_Directive_:
Skip the pictures. Set down, word for word, the lines from the start of the material up to and including the line with "w.node_tree.nodes['Background'].inputs[1].default_value = 0.3".

_Data provided_:
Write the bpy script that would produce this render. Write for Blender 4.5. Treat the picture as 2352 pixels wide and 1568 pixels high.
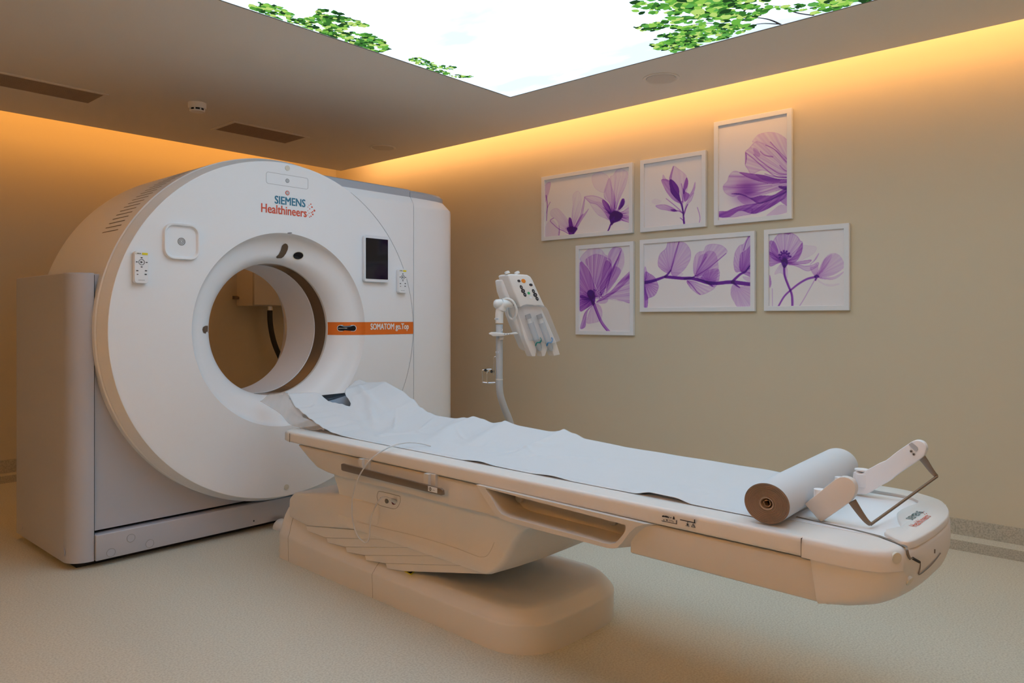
import bpy, bmesh, math, random
import numpy as np
from mathutils import Vector, Matrix
random.seed(7); np.random.seed(7)
SC = bpy.context.scene
for o in list(bpy.data.objects): bpy.data.objects.remove(o)
COL = SC.collection

# ------------------------------------------------------------------ camera
F = 1700.0; CXP = 1176.0; HOR = 730.0; CH = 1.1
HEAD = math.radians(41.65)
FW = Vector((math.cos(HEAD), math.sin(HEAD), 0)); RT = Vector((math.sin(HEAD), -math.cos(HEAD), 0))
cam = bpy.data.cameras.new('camera'); camo = bpy.data.objects.new('camera', cam); COL.objects.link(camo)
camo.location = (0, 0, CH)
camo.rotation_euler = (math.pi/2, 0, HEAD - math.pi/2)
cam.sensor_width = 36.0; cam.lens = 36.0*F/2352.0
cam.shift_y = -(784.0-HOR)/2352.0
cam.clip_start = 0.05
SC.camera = camo

# ------------------------------------------------------------------ world / view
SC.view_settings.view_transform = 'Standard'; SC.view_settings.look = 'None'
SC.view_settings.gamma = 1.0; SC.view_settings.use_curve_mapping = False
SC.view_settings.exposure = 0.47
w = bpy.data.worlds.new('world'); SC.world = w; w.use_nodes = True
w.node_tree.nodes['Background'].inputs[0].default_value = (0.02, 0.02, 0.022, 1)
w.node_tree.nodes['Background'].inputs[1].default_value = 0.3

SKY_STRENGTH = 2.15
COVE_POWER = {'right': 20.0, 'back': 9.5, 'left': 66.0, 'front': 7.0}
COVE_COL = (1.0, 0.50, 0.15)
def area(name, loc, sx, sy, rot, power, col):
    l = bpy.data.lights.new(name, 'AREA'); l.shape = 'RECTANGLE'; l.size = sx; l.size_y = sy
    l.energy = power; l.color = col
    o = bpy.data.objects.new(name, l); COL.objects.link(o); o.location = loc; o.rotation_euler = rot
    o['kind'] = 'structure'
    return o
CZ = 2.40                       # dropped ceiling height
WXR, WYB, WXL, WYF = 4.13, 5.90, -1.55, -2.50   # wall planes
LXR, LYB, LXL, LYF = 3.885, 5.48, -1.30, -2.25  # lips of the dropped ceiling
LEN_Y = WYB-WYF-.9; LEN_X = WXR-WXL-.9; CH_ = CZ+.135
area('cove_light_right', (LXR-.055, (WYB+WYF)/2, CH_), 0.13, LEN_Y, (0, math.radians(-90), 0), COVE_POWER['right'], (1.0, .52, .19))
area('cove_light_back', ((WXR+WXL)/2, LYB-.075, CH_), LEN_X, 0.13, (math.radians(90), 0, 0), COVE_POWER['back'], (1.0, .43, .085))
area('cove_light_left', (LXL+.055, .45, CH_), 0.13, 5.3, (0, math.radians(90), 0), COVE_POWER['left'], (1.0, .46, .12))
area('cove_light_front', ((WXR+WXL)/2, LYF+.055, CH_), LEN_X, 0.13, (math.radians(-90), 0, 0), COVE_POWER['front'], COVE_COL)

# ------------------------------------------------------------------ helpers
def ray(u, v):
    d = (u-CXP)/F
    return FW + RT*d + Vector((0, 0, (HOR-v)/F))
C0 = Vector((0, 0, CH))
def PX(u, v, X): r = ray(u, v); return C0 + r*(X/r.x)
def PY(u, v, Y): r = ray(u, v); return C0 + r*(Y/r.y)
def PZ(u, v, Z): r = ray(u, v); return C0 + r*((Z-CH)/r.z)
def PD(u, v, D): return C0 + ray(u, v)*D
# couch frame: u across (+ = away from camera), v along towards the scanner
TH = math.radians(88.06); EV = Vector((math.cos(TH), math.sin(TH), 0)); EU = Vector((math.sin(TH), -math.cos(TH), 0))
TO = Vector((2.10-3.5*EV.x/EV.y, 0, 0))
def T(u, v, z): return TO + EU*u + EV*v + Vector((0, 0, z))
def onu(px, py, u):
    r = ray(px, py); t = (u + TO.dot(EU))/r.dot(EU)
    p = C0 + r*t - TO
    return (p.dot(EV), p.z)          # (v, z)
def onz(px, py, z):
    p = PZ(px, py, z) - TO
    return (p.dot(EU), p.dot(EV))

def lin(c):
    return tuple(((x/255.)/12.92 if x/255. <= .04045 else ((x/255.+.055)/1.055)**2.4) for x in c)
def mat(name, col, rough=.5, metal=0., spec=.5, bump=0., bscale=200., vary=0., vscale=3., trans=0., alpha=1., emit=0., coat=0.):
    m = bpy.data.materials.new(name); m.use_nodes = True
    nt = m.node_tree; b = nt.nodes['Principled BSDF']
    b.inputs['Base Color'].default_value = (*col, 1); b.inputs['Roughness'].default_value = rough
    b.inputs['Metallic'].default_value = metal; b.inputs['Specular IOR Level'].default_value = spec
    b.inputs['Transmission Weight'].default_value = trans; b.inputs['Alpha'].default_value = alpha
    b.inputs['Coat Weight'].default_value = coat
    if emit: b.inputs['Emission Color'].default_value = (*col, 1); b.inputs['Emission Strength'].default_value = emit
    tc = nt.nodes.new('ShaderNodeTexCoord')
    n = nt.nodes.new('ShaderNodeTexNoise'); n.inputs['Scale'].default_value = vscale; n.inputs['Detail'].default_value = 4
    nt.links.new(tc.outputs['Object'], n.inputs['Vector'])
    mx = nt.nodes.new('ShaderNodeMix'); mx.data_type = 'RGBA'
    v = max(vary, .012)
    mx.inputs['A'].default_value = (*[c*(1-v) for c in col], 1); mx.inputs['B'].default_value = (*[min(1, c*(1+v)) for c in col], 1)
    nt.links.new(n.outputs['Fac'], mx.inputs['Factor']); nt.links.new(mx.outputs['Result'], b.inputs['Base Color'])
    if bump:
        n2 = nt.nodes.new('ShaderNodeTexNoise'); n2.inputs['Scale'].default_value = bscale; n2.inputs['Detail'].default_value = 3
        nt.links.new(tc.outputs['Object'], n2.inputs['Vector'])
        bp = nt.nodes.new('ShaderNodeBump'); bp.inputs['Strength'].default_value = bump; bp.inputs['Distance'].default_value = .002
        nt.links.new(n2.outputs['Fac'], bp.inputs['Height']); nt.links.new(bp.outputs['Normal'], b.inputs['Normal'])
    return m

def put(name, me, parent=None, loc=None):
    o = bpy.data.objects.new(name, me); COL.objects.link(o)
    if parent is not None: o.parent = parent
    elif loc is not None: o.location = loc
    return o
def root_of(o):
    p = Vector((0, 0, 0))
    while o is not None: p += o.location; o = o.parent
    return p
def mesh(name, verts, faces, m, parent=None, smooth=True, bevel=0., seg=3, ang=40, origin=None, weld=False, recalc=True):
    """verts in world coordinates; linked as ONE mesh object"""
    base = root_of(parent) if parent is not None else Vector(origin if origin is not None else (
        sum(v[0] for v in verts)/len(verts), sum(v[1] for v in verts)/len(verts), min(v[2] for v in verts)))
    me = bpy.data.meshes.new(name)
    me.from_pydata([tuple(Vector(v)-base) for v in verts], [], faces)
    bm = bmesh.new(); bm.from_mesh(me)
    if weld: bmesh.ops.remove_doubles(bm, verts=bm.verts, dist=1e-5)
    if recalc: bmesh.ops.recalc_face_normals(bm, faces=bm.faces)
    if bevel:
        es = [e for e in bm.edges if len(e.link_faces) == 2 and e.calc_face_angle(0) > math.radians(30)]
        bmesh.ops.bevel(bm, geom=es, offset=bevel, segments=seg, profile=.5, affect='EDGES', clamp_overlap=True)
    bm.to_mesh(me); bm.free()
    if smooth:
        me.polygons.foreach_set('use_smooth', [True]*len(me.polygons))
        me.set_sharp_from_angle(angle=math.radians(ang))
    ms = m if isinstance(m, (list, tuple)) else [m]
    for x in ms: me.materials.append(x)
    return put(name, me, parent, base)
def thing(name, label, cat, loc, group=None):
    o = bpy.data.objects.new(name, None); COL.objects.link(o); o.location = loc; o.empty_display_size = .1
    tag(o, label, cat, group); return o
def tag(o, label, cat, group=None):
    o['label'] = label; o['category'] = cat
    if group: o['group'] = group
    return o
def struct(o): o['kind'] = 'structure'; return o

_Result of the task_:
Write the bpy script that would produce this render. Write for Blender 4.5. Treat the picture as 2352 pixels wide and 1568 pixels high.
import bpy, bmesh, math, random
import numpy as np
from mathutils import Vector, Matrix
random.seed(7); np.random.seed(7)
SC = bpy.context.scene
for o in list(bpy.data.objects): bpy.data.objects.remove(o)
COL = SC.collection

# ------------------------------------------------------------------ camera
F = 1700.0; CXP = 1176.0; HOR = 730.0; CH = 1.1
HEAD = math.radians(41.65)
FW = Vector((math.cos(HEAD), math.sin(HEAD), 0)); RT = Vector((math.sin(HEAD), -math.cos(HEAD), 0))
cam = bpy.data.cameras.new('camera'); camo = bpy.data.objects.new('camera', cam); COL.objects.link(camo)
camo.location = (0, 0, CH)
camo.rotation_euler = (math.pi/2, 0, HEAD - math.pi/2)
cam.sensor_width = 36.0; cam.lens = 36.0*F/2352.0
cam.shift_y = -(784.0-HOR)/2352.0
cam.clip_start = 0.05
SC.camera = camo

# ------------------------------------------------------------------ world / view
SC.view_settings.view_transform = 'Standard'; SC.view_settings.look = 'None'
SC.view_settings.gamma = 1.0; SC.view_settings.use_curve_mapping = False
SC.view_settings.exposure = 0.47
w = bpy.data.worlds.new('world'); SC.world = w; w.use_nodes = True
w.node_tree.nodes['Background'].inputs[0].default_value = (0.02, 0.02, 0.022, 1)
w.node_tree.nodes['Background'].inputs[1].default_value = 0.3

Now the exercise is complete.